**Exercise task**
Scan the entries below and extract each line with the word "objects" in it.

**Given records**
>>>>

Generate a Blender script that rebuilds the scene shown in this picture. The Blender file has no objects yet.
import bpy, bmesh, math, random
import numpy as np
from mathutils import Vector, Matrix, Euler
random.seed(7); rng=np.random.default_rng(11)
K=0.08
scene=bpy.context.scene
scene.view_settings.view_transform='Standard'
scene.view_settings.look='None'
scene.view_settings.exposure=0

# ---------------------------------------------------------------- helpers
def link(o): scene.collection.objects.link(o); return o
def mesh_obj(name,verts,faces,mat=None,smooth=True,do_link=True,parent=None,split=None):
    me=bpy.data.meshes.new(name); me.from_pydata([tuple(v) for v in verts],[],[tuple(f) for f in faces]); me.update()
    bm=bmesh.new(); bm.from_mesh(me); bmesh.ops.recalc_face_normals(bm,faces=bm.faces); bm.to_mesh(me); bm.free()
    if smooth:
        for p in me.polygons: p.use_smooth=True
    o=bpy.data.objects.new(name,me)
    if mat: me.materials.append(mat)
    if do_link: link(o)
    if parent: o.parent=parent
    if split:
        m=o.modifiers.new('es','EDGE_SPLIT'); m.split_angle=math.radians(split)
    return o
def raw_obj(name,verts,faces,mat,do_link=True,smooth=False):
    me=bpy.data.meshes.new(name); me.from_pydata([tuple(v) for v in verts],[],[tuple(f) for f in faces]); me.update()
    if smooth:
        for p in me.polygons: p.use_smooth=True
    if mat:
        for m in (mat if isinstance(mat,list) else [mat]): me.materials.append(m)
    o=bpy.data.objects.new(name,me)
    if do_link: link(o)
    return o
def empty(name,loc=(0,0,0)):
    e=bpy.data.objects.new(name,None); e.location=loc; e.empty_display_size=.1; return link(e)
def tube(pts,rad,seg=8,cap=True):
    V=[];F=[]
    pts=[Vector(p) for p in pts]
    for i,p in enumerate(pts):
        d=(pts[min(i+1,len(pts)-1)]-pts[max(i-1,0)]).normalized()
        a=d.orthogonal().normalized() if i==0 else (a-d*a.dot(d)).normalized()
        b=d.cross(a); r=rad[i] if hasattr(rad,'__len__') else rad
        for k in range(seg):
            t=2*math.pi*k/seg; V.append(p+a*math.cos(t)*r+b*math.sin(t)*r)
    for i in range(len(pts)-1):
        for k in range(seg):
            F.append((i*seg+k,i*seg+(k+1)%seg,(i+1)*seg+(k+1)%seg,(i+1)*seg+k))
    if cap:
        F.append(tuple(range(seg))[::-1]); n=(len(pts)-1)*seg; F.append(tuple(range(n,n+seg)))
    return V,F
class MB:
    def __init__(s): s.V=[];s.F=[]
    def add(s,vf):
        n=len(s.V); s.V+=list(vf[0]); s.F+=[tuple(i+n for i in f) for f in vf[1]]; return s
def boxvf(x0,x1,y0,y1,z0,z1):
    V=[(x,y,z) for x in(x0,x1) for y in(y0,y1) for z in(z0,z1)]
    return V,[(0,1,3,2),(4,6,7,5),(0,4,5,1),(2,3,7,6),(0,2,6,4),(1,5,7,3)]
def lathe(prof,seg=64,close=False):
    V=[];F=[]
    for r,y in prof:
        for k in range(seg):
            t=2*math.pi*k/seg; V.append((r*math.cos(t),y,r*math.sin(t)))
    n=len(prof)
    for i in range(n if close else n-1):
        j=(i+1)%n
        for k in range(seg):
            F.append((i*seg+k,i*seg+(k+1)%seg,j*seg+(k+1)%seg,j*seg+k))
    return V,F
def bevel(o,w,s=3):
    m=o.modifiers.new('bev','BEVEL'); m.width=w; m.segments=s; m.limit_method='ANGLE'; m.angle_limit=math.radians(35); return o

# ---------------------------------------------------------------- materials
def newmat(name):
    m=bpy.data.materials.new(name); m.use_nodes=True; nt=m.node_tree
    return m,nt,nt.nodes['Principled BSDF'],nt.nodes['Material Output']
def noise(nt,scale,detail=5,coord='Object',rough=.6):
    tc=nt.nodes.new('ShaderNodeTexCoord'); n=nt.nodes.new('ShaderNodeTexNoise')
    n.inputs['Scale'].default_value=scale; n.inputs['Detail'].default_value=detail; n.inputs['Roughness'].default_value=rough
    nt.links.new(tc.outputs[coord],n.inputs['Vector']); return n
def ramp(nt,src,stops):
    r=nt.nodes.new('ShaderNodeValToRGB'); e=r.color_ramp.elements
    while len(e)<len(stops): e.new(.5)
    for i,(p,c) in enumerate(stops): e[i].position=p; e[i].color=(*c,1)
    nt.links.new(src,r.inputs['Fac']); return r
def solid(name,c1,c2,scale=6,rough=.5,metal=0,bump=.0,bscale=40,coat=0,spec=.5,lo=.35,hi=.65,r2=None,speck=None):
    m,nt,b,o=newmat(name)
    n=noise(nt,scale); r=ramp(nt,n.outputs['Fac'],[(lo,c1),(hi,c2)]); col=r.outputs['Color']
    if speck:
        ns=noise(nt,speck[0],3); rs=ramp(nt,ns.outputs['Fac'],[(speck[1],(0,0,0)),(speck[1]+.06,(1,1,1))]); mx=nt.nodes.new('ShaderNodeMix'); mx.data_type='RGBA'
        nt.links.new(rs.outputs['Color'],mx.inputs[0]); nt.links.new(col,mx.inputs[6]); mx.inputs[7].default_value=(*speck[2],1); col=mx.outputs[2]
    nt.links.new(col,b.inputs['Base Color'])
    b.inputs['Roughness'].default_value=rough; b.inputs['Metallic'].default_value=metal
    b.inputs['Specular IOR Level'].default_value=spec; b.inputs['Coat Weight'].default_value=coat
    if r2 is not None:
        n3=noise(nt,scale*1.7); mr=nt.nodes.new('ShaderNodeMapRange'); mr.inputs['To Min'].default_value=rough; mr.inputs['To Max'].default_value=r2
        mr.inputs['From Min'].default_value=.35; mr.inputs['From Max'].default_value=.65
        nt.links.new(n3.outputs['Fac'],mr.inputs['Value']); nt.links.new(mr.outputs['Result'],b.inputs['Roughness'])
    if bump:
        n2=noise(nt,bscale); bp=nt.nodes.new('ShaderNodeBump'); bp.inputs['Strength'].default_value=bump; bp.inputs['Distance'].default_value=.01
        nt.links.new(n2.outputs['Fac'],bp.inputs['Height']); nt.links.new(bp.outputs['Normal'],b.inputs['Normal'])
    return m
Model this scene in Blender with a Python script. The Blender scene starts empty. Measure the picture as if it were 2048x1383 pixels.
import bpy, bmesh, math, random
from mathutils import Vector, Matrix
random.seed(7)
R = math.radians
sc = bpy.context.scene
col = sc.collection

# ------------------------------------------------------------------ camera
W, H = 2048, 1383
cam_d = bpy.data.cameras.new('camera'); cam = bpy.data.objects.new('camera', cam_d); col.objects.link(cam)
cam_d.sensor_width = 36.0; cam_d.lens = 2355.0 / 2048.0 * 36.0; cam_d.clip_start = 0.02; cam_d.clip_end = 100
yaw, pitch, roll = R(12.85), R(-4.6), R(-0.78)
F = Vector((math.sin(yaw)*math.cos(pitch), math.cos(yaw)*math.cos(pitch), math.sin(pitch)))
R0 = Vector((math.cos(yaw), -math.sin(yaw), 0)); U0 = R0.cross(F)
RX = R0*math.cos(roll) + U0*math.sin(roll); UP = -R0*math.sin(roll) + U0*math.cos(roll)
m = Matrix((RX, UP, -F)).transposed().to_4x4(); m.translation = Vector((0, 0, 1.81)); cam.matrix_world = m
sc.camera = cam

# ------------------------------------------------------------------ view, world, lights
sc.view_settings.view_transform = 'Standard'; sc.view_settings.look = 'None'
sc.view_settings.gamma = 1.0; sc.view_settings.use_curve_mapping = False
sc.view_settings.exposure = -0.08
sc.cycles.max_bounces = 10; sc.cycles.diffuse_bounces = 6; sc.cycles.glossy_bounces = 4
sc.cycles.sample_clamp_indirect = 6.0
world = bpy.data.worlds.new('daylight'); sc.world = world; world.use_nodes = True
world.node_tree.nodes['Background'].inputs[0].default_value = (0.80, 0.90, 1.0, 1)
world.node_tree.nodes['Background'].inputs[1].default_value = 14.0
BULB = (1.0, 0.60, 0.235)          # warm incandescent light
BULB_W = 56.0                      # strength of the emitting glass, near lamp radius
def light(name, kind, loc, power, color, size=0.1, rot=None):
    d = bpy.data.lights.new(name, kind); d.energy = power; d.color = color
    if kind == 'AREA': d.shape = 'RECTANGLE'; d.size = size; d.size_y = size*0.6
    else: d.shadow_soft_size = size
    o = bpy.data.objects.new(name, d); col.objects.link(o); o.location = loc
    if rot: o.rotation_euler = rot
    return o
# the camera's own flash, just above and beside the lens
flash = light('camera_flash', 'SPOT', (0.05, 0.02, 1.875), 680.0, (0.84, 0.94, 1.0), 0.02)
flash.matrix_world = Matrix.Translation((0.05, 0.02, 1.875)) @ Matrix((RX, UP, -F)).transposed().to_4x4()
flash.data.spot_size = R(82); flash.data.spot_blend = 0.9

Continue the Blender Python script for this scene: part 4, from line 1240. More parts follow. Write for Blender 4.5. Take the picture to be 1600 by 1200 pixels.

<<<<

**Response to the exercise**
Generate a Blender script that rebuilds the scene shown in this picture. The Blender file has no objects yet.
def link(o): scene.collection.objects.link(o); return o
    o=bpy.data.objects.new(name,me)
    o=bpy.data.objects.new(name,me)
    e=bpy.data.objects.new(name,None); e.location=loc; e.empty_display_size=.1; return link(e)
cam_d = bpy.data.cameras.new('camera'); cam = bpy.data.objects.new('camera', cam_d); col.objects.link(cam)
    o = bpy.data.objects.new(name, d); col.objects.link(o); o.location = loc